Entries with scene source code
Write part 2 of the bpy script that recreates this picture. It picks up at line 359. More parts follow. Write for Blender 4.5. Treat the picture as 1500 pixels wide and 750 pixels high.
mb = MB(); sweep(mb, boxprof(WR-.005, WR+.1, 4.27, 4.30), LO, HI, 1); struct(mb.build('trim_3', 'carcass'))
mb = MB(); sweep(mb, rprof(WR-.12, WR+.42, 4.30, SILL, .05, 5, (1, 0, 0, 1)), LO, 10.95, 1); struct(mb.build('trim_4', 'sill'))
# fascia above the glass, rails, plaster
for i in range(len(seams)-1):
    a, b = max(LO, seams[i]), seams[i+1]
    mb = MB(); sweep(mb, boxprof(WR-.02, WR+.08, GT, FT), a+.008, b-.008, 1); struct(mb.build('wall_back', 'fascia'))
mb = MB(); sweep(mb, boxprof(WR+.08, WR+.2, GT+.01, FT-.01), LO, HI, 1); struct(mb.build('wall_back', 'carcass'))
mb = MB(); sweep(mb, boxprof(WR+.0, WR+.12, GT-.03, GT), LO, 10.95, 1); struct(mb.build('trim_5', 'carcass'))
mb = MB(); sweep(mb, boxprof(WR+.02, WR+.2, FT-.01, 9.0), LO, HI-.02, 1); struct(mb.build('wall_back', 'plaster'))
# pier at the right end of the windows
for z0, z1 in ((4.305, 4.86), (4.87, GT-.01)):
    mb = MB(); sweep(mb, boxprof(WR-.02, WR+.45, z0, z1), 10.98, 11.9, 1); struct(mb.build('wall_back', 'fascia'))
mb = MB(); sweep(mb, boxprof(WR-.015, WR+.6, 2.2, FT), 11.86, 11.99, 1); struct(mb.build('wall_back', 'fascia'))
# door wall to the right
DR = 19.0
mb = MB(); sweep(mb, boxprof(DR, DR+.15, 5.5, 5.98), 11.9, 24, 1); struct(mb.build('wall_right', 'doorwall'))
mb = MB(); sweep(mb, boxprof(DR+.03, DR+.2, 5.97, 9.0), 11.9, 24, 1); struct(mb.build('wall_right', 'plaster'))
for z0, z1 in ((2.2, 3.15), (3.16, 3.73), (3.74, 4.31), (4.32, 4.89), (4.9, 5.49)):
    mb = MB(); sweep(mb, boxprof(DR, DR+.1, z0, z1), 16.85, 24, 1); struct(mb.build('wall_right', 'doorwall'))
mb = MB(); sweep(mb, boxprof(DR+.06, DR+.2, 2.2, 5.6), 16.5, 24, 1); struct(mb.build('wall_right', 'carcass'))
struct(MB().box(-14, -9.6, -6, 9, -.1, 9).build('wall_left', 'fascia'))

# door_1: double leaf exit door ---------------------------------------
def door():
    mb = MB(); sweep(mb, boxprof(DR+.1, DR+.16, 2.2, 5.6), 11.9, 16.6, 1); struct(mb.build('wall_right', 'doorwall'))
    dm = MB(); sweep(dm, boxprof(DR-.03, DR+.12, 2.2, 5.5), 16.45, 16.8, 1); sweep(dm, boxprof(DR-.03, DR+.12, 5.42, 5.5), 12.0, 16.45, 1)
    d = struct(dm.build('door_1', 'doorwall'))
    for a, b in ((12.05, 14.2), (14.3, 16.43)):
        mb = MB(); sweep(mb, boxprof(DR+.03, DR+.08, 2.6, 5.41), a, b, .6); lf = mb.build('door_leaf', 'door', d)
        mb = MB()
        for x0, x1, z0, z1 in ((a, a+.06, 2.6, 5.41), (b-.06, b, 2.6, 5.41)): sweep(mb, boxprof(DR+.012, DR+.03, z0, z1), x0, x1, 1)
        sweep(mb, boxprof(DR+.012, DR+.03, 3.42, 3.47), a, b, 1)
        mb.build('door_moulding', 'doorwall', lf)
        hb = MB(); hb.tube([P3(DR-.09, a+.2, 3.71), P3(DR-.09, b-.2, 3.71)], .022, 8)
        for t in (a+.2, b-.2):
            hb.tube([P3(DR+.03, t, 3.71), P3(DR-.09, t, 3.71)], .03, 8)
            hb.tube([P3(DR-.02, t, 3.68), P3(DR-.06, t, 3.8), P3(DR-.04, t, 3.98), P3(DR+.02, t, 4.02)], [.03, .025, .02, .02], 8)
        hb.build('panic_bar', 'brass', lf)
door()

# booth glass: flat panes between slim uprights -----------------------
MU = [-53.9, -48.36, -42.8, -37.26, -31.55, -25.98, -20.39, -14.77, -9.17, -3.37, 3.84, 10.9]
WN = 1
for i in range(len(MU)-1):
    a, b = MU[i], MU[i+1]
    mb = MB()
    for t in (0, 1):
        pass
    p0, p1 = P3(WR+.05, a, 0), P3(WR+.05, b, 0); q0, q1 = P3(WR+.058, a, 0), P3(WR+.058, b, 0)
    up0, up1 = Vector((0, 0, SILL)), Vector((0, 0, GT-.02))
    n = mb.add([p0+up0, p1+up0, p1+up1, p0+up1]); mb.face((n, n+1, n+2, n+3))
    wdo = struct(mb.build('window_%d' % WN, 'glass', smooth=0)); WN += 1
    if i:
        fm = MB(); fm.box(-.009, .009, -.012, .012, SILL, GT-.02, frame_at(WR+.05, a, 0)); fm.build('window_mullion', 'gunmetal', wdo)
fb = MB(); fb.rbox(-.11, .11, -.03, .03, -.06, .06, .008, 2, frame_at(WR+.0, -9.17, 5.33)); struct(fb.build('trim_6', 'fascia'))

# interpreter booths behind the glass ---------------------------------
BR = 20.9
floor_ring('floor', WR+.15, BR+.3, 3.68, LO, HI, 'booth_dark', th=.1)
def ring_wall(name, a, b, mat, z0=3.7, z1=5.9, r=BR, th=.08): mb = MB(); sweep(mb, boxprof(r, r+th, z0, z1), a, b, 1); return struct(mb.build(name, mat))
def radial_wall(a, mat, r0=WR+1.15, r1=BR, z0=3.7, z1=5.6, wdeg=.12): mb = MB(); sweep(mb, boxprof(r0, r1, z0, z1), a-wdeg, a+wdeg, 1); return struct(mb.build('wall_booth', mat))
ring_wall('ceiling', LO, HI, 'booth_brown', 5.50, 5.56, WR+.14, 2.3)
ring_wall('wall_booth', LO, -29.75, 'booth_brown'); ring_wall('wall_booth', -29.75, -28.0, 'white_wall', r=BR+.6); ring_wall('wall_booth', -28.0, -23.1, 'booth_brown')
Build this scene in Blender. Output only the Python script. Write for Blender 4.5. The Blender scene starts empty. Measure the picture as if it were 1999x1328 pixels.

◆ **What the task asks**
Copy every line of the records word for word.

◆ **Exercise result**
Write part 2 of the bpy script that recreates this picture. It picks up at line 359. More parts follow. Write for Blender 4.5. Treat the picture as 1500 pixels wide and 750 pixels high.
mb = MB(); sweep(mb, boxprof(WR-.005, WR+.1, 4.27, 4.30), LO, HI, 1); struct(mb.build('trim_3', 'carcass'))
mb = MB(); sweep(mb, rprof(WR-.12, WR+.42, 4.30, SILL, .05, 5, (1, 0, 0, 1)), LO, 10.95, 1); struct(mb.build('trim_4', 'sill'))
# fascia above the glass, rails, plaster
for i in range(len(seams)-1):
    a, b = max(LO, seams[i]), seams[i+1]
    mb = MB(); sweep(mb, boxprof(WR-.02, WR+.08, GT, FT), a+.008, b-.008, 1); struct(mb.build('wall_back', 'fascia'))
mb = MB(); sweep(mb, boxprof(WR+.08, WR+.2, GT+.01, FT-.01), LO, HI, 1); struct(mb.build('wall_back', 'carcass'))
mb = MB(); sweep(mb, boxprof(WR+.0, WR+.12, GT-.03, GT), LO, 10.95, 1); struct(mb.build('trim_5', 'carcass'))
mb = MB(); sweep(mb, boxprof(WR+.02, WR+.2, FT-.01, 9.0), LO, HI-.02, 1); struct(mb.build('wall_back', 'plaster'))
# pier at the right end of the windows
for z0, z1 in ((4.305, 4.86), (4.87, GT-.01)):
    mb = MB(); sweep(mb, boxprof(WR-.02, WR+.45, z0, z1), 10.98, 11.9, 1); struct(mb.build('wall_back', 'fascia'))
mb = MB(); sweep(mb, boxprof(WR-.015, WR+.6, 2.2, FT), 11.86, 11.99, 1); struct(mb.build('wall_back', 'fascia'))
# door wall to the right
DR = 19.0
mb = MB(); sweep(mb, boxprof(DR, DR+.15, 5.5, 5.98), 11.9, 24, 1); struct(mb.build('wall_right', 'doorwall'))
mb = MB(); sweep(mb, boxprof(DR+.03, DR+.2, 5.97, 9.0), 11.9, 24, 1); struct(mb.build('wall_right', 'plaster'))
for z0, z1 in ((2.2, 3.15), (3.16, 3.73), (3.74, 4.31), (4.32, 4.89), (4.9, 5.49)):
    mb = MB(); sweep(mb, boxprof(DR, DR+.1, z0, z1), 16.85, 24, 1); struct(mb.build('wall_right', 'doorwall'))
mb = MB(); sweep(mb, boxprof(DR+.06, DR+.2, 2.2, 5.6), 16.5, 24, 1); struct(mb.build('wall_right', 'carcass'))
struct(MB().box(-14, -9.6, -6, 9, -.1, 9).build('wall_left', 'fascia'))

# door_1: double leaf exit door ---------------------------------------
def door():
    mb = MB(); sweep(mb, boxprof(DR+.1, DR+.16, 2.2, 5.6), 11.9, 16.6, 1); struct(mb.build('wall_right', 'doorwall'))
    dm = MB(); sweep(dm, boxprof(DR-.03, DR+.12, 2.2, 5.5), 16.45, 16.8, 1); sweep(dm, boxprof(DR-.03, DR+.12, 5.42, 5.5), 12.0, 16.45, 1)
    d = struct(dm.build('door_1', 'doorwall'))
    for a, b in ((12.05, 14.2), (14.3, 16.43)):
        mb = MB(); sweep(mb, boxprof(DR+.03, DR+.08, 2.6, 5.41), a, b, .6); lf = mb.build('door_leaf', 'door', d)
        mb = MB()
        for x0, x1, z0, z1 in ((a, a+.06, 2.6, 5.41), (b-.06, b, 2.6, 5.41)): sweep(mb, boxprof(DR+.012, DR+.03, z0, z1), x0, x1, 1)
        sweep(mb, boxprof(DR+.012, DR+.03, 3.42, 3.47), a, b, 1)
        mb.build('door_moulding', 'doorwall', lf)
        hb = MB(); hb.tube([P3(DR-.09, a+.2, 3.71), P3(DR-.09, b-.2, 3.71)], .022, 8)
        for t in (a+.2, b-.2):
            hb.tube([P3(DR+.03, t, 3.71), P3(DR-.09, t, 3.71)], .03, 8)
            hb.tube([P3(DR-.02, t, 3.68), P3(DR-.06, t, 3.8), P3(DR-.04, t, 3.98), P3(DR+.02, t, 4.02)], [.03, .025, .02, .02], 8)
        hb.build('panic_bar', 'brass', lf)
door()

# booth glass: flat panes between slim uprights -----------------------
MU = [-53.9, -48.36, -42.8, -37.26, -31.55, -25.98, -20.39, -14.77, -9.17, -3.37, 3.84, 10.9]
WN = 1
for i in range(len(MU)-1):
    a, b = MU[i], MU[i+1]
    mb = MB()
    for t in (0, 1):
        pass
    p0, p1 = P3(WR+.05, a, 0), P3(WR+.05, b, 0); q0, q1 = P3(WR+.058, a, 0), P3(WR+.058, b, 0)
    up0, up1 = Vector((0, 0, SILL)), Vector((0, 0, GT-.02))
    n = mb.add([p0+up0, p1+up0, p1+up1, p0+up1]); mb.face((n, n+1, n+2, n+3))
    wdo = struct(mb.build('window_%d' % WN, 'glass', smooth=0)); WN += 1
    if i:
        fm = MB(); fm.box(-.009, .009, -.012, .012, SILL, GT-.02, frame_at(WR+.05, a, 0)); fm.build('window_mullion', 'gunmetal', wdo)
fb = MB(); fb.rbox(-.11, .11, -.03, .03, -.06, .06, .008, 2, frame_at(WR+.0, -9.17, 5.33)); struct(fb.build('trim_6', 'fascia'))

# interpreter booths behind the glass ---------------------------------
BR = 20.9
floor_ring('floor', WR+.15, BR+.3, 3.68, LO, HI, 'booth_dark', th=.1)
def ring_wall(name, a, b, mat, z0=3.7, z1=5.9, r=BR, th=.08): mb = MB(); sweep(mb, boxprof(r, r+th, z0, z1), a, b, 1); return struct(mb.build(name, mat))
def radial_wall(a, mat, r0=WR+1.15, r1=BR, z0=3.7, z1=5.6, wdeg=.12): mb = MB(); sweep(mb, boxprof(r0, r1, z0, z1), a-wdeg, a+wdeg, 1); return struct(mb.build('wall_booth', mat))
ring_wall('ceiling', LO, HI, 'booth_brown', 5.50, 5.56, WR+.14, 2.3)
ring_wall('wall_booth', LO, -29.75, 'booth_brown'); ring_wall('wall_booth', -29.75, -28.0, 'white_wall', r=BR+.6); ring_wall('wall_booth', -28.0, -23.1, 'booth_brown')
Build this scene in Blender. Output only the Python script. Write for Blender 4.5. The Blender scene starts empty. Measure the picture as if it were 1999x1328 pixels.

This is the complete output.